Women for Change Executive Director Lunga Siyanga said women and the youths must resist from being easily bought by aspiring candidates who distribute different items aimed at buying their votes.

She said if the country is to develop, the electorate must stop voting based on what someone offers them during campaigns, but rather vote for candidates who will address critical national issues.

Ms. Siyanga said women should look out for politicians who seek to buy their votes by offering them gifts, either in material or monetary form.

For a long time now, we have seen women being used during campaigns. Their vulnerability and poverty is taken for granted by most politicians who offer them money and chitenges. I want to urge all women and youths not to vote for such politicians because they do not address their needs,

Ms. Siyanga.

Ms. Siyanga added that women should be empowered sustainably as they are key to the growth of the country.

She has since called on authorities to ensure that women are given opportunities than will enable them to grow and not taken for granted by politicians.

Women need to be given long term investments. They need to vote for leaders that will handle their rights such as maternal health among others. This is the government that everyone should look for,

Ms. Siyanga.

Meanwhile, the Media Institute for Southern Africa (MISA) Zambia has called on journalists to perform their traditional duties before, during, and after elections.

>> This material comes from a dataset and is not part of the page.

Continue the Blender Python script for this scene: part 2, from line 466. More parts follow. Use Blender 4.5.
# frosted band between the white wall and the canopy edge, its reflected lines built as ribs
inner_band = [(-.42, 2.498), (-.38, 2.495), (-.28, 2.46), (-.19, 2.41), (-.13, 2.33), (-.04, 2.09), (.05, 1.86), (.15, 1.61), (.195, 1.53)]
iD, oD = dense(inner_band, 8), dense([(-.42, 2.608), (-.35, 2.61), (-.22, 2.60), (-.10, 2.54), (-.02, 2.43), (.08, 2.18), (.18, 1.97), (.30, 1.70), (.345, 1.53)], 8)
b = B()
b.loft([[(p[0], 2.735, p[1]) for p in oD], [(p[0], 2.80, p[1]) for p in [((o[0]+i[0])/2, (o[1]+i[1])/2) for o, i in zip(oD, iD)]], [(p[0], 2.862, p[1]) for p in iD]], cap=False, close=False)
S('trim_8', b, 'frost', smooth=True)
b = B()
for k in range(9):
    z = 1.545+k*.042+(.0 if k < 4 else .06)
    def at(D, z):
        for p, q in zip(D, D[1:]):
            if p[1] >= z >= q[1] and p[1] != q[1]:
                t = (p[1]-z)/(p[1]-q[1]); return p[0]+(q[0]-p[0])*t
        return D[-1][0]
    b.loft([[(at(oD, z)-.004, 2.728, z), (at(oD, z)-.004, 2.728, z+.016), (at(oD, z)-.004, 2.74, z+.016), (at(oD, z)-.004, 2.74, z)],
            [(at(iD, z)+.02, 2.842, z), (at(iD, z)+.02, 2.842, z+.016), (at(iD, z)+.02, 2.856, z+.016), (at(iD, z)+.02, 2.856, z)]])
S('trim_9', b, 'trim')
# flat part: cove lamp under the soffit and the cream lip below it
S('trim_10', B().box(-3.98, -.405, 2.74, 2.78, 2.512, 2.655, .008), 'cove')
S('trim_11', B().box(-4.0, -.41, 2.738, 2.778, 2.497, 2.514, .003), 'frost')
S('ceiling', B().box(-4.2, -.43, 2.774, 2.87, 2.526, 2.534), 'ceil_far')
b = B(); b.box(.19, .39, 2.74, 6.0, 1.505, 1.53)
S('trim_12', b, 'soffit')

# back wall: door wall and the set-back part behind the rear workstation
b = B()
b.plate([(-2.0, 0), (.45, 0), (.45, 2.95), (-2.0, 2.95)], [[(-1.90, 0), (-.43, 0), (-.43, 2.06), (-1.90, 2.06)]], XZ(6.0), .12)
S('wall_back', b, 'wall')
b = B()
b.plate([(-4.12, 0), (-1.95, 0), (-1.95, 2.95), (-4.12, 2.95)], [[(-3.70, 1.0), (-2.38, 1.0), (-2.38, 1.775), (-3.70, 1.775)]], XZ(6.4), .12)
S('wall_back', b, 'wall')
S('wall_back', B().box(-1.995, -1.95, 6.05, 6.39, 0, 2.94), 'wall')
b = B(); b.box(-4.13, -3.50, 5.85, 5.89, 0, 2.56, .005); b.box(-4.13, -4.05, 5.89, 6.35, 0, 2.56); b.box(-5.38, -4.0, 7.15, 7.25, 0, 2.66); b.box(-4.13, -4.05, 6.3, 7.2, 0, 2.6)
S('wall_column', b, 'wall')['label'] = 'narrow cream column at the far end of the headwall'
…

MISA Zambia Chairperson Hellen Mwale said if journalists perform their duty to educate the public about their rights, they will fully understand why and how to vote.

She said journalists need to open citizen’s minds by teaching them more about the importance of elections.

Ms. Mwale explained that journalists have for a long time now, been used to spread messages that aim at supporting certain political parties, thereby abandoning their role to educate the public.

She further said that with the rise in citizen journalism and social media, now is the time that journalists need to take their role seriously.

Before, during and after elections, the media remains vital and should by all means remain professional and adhere to media ethics of being balanced, fair and objective at all times to mention just a few,

Ms. Mwale.

Ms. Mwale added that journalists need to educate members of the public on the electoral process, electoral malpractice as well as their democratic rights.